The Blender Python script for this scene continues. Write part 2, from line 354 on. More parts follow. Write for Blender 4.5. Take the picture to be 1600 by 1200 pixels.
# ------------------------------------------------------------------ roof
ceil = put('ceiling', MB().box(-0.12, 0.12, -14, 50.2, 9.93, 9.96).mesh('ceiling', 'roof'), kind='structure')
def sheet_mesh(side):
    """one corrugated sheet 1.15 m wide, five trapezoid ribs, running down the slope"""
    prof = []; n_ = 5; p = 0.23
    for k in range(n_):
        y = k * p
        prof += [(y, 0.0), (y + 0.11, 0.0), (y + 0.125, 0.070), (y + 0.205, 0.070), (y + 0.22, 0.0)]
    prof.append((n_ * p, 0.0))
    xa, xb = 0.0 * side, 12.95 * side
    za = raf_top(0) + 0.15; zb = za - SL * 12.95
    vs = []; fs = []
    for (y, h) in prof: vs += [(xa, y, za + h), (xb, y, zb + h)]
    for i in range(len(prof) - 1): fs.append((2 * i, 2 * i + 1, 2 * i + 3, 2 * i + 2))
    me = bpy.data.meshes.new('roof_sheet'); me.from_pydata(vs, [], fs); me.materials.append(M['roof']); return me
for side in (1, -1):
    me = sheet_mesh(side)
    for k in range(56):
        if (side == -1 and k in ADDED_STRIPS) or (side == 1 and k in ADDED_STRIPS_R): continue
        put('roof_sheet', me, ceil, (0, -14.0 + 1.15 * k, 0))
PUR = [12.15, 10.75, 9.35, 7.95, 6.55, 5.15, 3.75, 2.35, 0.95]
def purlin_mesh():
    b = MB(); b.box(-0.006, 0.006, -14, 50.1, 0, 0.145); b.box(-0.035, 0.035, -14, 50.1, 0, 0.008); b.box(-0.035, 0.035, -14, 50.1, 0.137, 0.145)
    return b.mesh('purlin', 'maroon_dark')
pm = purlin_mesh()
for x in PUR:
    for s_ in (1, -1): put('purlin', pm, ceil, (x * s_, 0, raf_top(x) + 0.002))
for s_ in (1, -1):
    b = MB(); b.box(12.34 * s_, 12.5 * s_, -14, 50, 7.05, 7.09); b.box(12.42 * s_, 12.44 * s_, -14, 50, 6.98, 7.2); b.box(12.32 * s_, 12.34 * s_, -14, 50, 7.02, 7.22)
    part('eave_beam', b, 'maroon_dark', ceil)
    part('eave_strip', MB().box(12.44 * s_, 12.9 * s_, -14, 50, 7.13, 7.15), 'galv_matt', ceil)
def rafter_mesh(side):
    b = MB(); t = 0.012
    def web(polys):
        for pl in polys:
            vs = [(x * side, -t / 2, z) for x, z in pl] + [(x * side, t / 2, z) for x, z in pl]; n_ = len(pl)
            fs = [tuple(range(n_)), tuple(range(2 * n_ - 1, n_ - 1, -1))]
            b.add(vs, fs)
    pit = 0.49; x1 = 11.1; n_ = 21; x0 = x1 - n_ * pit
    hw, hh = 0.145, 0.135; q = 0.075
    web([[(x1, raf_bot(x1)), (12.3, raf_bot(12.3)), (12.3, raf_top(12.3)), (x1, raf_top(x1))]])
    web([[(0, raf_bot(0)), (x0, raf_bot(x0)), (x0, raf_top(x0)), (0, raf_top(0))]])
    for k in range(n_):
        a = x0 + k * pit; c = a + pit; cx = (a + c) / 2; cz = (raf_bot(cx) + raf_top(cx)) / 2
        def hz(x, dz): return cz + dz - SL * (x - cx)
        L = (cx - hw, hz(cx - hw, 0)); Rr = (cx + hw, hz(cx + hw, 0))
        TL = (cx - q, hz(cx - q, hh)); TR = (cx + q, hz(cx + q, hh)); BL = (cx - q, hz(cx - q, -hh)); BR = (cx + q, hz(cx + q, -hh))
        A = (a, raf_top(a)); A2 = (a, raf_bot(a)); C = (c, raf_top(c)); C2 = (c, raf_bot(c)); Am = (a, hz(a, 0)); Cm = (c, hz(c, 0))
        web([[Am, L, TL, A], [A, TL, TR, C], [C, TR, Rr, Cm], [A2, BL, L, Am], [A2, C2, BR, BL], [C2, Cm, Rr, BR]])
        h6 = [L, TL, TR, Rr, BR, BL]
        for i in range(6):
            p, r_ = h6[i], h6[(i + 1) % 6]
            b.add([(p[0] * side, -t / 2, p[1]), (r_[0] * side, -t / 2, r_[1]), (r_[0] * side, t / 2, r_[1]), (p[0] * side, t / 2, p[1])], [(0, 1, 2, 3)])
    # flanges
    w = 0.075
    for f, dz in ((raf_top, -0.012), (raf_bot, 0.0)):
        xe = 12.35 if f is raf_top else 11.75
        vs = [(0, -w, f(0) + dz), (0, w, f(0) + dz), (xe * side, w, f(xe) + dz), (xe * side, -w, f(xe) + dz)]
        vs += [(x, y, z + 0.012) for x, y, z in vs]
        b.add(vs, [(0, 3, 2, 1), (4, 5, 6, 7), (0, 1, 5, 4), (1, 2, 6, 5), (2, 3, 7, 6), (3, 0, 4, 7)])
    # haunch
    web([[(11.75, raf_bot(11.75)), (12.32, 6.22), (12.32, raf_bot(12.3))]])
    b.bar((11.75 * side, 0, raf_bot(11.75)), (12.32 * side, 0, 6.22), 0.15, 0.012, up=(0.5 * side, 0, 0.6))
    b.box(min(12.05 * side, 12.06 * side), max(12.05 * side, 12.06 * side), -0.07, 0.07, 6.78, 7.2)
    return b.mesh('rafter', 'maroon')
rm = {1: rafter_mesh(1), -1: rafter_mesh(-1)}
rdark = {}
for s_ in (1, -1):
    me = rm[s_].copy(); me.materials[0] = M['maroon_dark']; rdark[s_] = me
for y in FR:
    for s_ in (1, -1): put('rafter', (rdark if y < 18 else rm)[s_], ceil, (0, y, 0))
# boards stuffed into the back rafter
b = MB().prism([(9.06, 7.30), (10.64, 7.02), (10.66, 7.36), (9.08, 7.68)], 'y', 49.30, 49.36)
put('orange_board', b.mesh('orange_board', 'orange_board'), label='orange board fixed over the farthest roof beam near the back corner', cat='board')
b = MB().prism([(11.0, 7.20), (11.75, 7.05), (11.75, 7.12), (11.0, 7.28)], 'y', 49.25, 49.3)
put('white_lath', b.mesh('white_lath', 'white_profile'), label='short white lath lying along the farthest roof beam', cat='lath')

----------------

Print out the whole listing exactly as it appears.

The Blender Python script for this scene continues. Write part 2, from line 354 on. More parts follow. Write for Blender 4.5. Take the picture to be 1600 by 1200 pixels.
# ------------------------------------------------------------------ roof
ceil = put('ceiling', MB().box(-0.12, 0.12, -14, 50.2, 9.93, 9.96).mesh('ceiling', 'roof'), kind='structure')
def sheet_mesh(side):
    """one corrugated sheet 1.15 m wide, five trapezoid ribs, running down the slope"""
    prof = []; n_ = 5; p = 0.23
    for k in range(n_):
        y = k * p
        prof += [(y, 0.0), (y + 0.11, 0.0), (y + 0.125, 0.070), (y + 0.205, 0.070), (y + 0.22, 0.0)]
    prof.append((n_ * p, 0.0))
    xa, xb = 0.0 * side, 12.95 * side
    za = raf_top(0) + 0.15; zb = za - SL * 12.95
    vs = []; fs = []
    for (y, h) in prof: vs += [(xa, y, za + h), (xb, y, zb + h)]
    for i in range(len(prof) - 1): fs.append((2 * i, 2 * i + 1, 2 * i + 3, 2 * i + 2))
    me = bpy.data.meshes.new('roof_sheet'); me.from_pydata(vs, [], fs); me.materials.append(M['roof']); return me
for side in (1, -1):
    me = sheet_mesh(side)
    for k in range(56):
        if (side == -1 and k in ADDED_STRIPS) or (side == 1 and k in ADDED_STRIPS_R): continue
        put('roof_sheet', me, ceil, (0, -14.0 + 1.15 * k, 0))
PUR = [12.15, 10.75, 9.35, 7.95, 6.55, 5.15, 3.75, 2.35, 0.95]
def purlin_mesh():
    b = MB(); b.box(-0.006, 0.006, -14, 50.1, 0, 0.145); b.box(-0.035, 0.035, -14, 50.1, 0, 0.008); b.box(-0.035, 0.035, -14, 50.1, 0.137, 0.145)
    return b.mesh('purlin', 'maroon_dark')
pm = purlin_mesh()
for x in PUR:
    for s_ in (1, -1): put('purlin', pm, ceil, (x * s_, 0, raf_top(x) + 0.002))
for s_ in (1, -1):
    b = MB(); b.box(12.34 * s_, 12.5 * s_, -14, 50, 7.05, 7.09); b.box(12.42 * s_, 12.44 * s_, -14, 50, 6.98, 7.2); b.box(12.32 * s_, 12.34 * s_, -14, 50, 7.02, 7.22)
    part('eave_beam', b, 'maroon_dark', ceil)
    part('eave_strip', MB().box(12.44 * s_, 12.9 * s_, -14, 50, 7.13, 7.15), 'galv_matt', ceil)
def rafter_mesh(side):
    b = MB(); t = 0.012
    def web(polys):
        for pl in polys:
            vs = [(x * side, -t / 2, z) for x, z in pl] + [(x * side, t / 2, z) for x, z in pl]; n_ = len(pl)
            fs = [tuple(range(n_)), tuple(range(2 * n_ - 1, n_ - 1, -1))]
            b.add(vs, fs)
    pit = 0.49; x1 = 11.1; n_ = 21; x0 = x1 - n_ * pit
    hw, hh = 0.145, 0.135; q = 0.075
    web([[(x1, raf_bot(x1)), (12.3, raf_bot(12.3)), (12.3, raf_top(12.3)), (x1, raf_top(x1))]])
    web([[(0, raf_bot(0)), (x0, raf_bot(x0)), (x0, raf_top(x0)), (0, raf_top(0))]])
    for k in range(n_):
        a = x0 + k * pit; c = a + pit; cx = (a + c) / 2; cz = (raf_bot(cx) + raf_top(cx)) / 2
        def hz(x, dz): return cz + dz - SL * (x - cx)
        L = (cx - hw, hz(cx - hw, 0)); Rr = (cx + hw, hz(cx + hw, 0))
        TL = (cx - q, hz(cx - q, hh)); TR = (cx + q, hz(cx + q, hh)); BL = (cx - q, hz(cx - q, -hh)); BR = (cx + q, hz(cx + q, -hh))
        A = (a, raf_top(a)); A2 = (a, raf_bot(a)); C = (c, raf_top(c)); C2 = (c, raf_bot(c)); Am = (a, hz(a, 0)); Cm = (c, hz(c, 0))
        web([[Am, L, TL, A], [A, TL, TR, C], [C, TR, Rr, Cm], [A2, BL, L, Am], [A2, C2, BR, BL], [C2, Cm, Rr, BR]])
        h6 = [L, TL, TR, Rr, BR, BL]
        for i in range(6):
            p, r_ = h6[i], h6[(i + 1) % 6]
            b.add([(p[0] * side, -t / 2, p[1]), (r_[0] * side, -t / 2, r_[1]), (r_[0] * side, t / 2, r_[1]), (p[0] * side, t / 2, p[1])], [(0, 1, 2, 3)])
    # flanges
    w = 0.075
    for f, dz in ((raf_top, -0.012), (raf_bot, 0.0)):
        xe = 12.35 if f is raf_top else 11.75
        vs = [(0, -w, f(0) + dz), (0, w, f(0) + dz), (xe * side, w, f(xe) + dz), (xe * side, -w, f(xe) + dz)]
        vs += [(x, y, z + 0.012) for x, y, z in vs]
        b.add(vs, [(0, 3, 2, 1), (4, 5, 6, 7), (0, 1, 5, 4), (1, 2, 6, 5), (2, 3, 7, 6), (3, 0, 4, 7)])
    # haunch
    web([[(11.75, raf_bot(11.75)), (12.32, 6.22), (12.32, raf_bot(12.3))]])
    b.bar((11.75 * side, 0, raf_bot(11.75)), (12.32 * side, 0, 6.22), 0.15, 0.012, up=(0.5 * side, 0, 0.6))
    b.box(min(12.05 * side, 12.06 * side), max(12.05 * side, 12.06 * side), -0.07, 0.07, 6.78, 7.2)
    return b.mesh('rafter', 'maroon')
rm = {1: rafter_mesh(1), -1: rafter_mesh(-1)}
rdark = {}
for s_ in (1, -1):
    me = rm[s_].copy(); me.materials[0] = M['maroon_dark']; rdark[s_] = me
for y in FR:
    for s_ in (1, -1): put('rafter', (rdark if y < 18 else rm)[s_], ceil, (0, y, 0))
# boards stuffed into the back rafter
b = MB().prism([(9.06, 7.30), (10.64, 7.02), (10.66, 7.36), (9.08, 7.68)], 'y', 49.30, 49.36)
put('orange_board', b.mesh('orange_board', 'orange_board'), label='orange board fixed over the farthest roof beam near the back corner', cat='board')
b = MB().prism([(11.0, 7.20), (11.75, 7.05), (11.75, 7.12), (11.0, 7.28)], 'y', 49.25, 49.3)
put('white_lath', b.mesh('white_lath', 'white_profile'), label='short white lath lying along the farthest roof beam', cat='lath')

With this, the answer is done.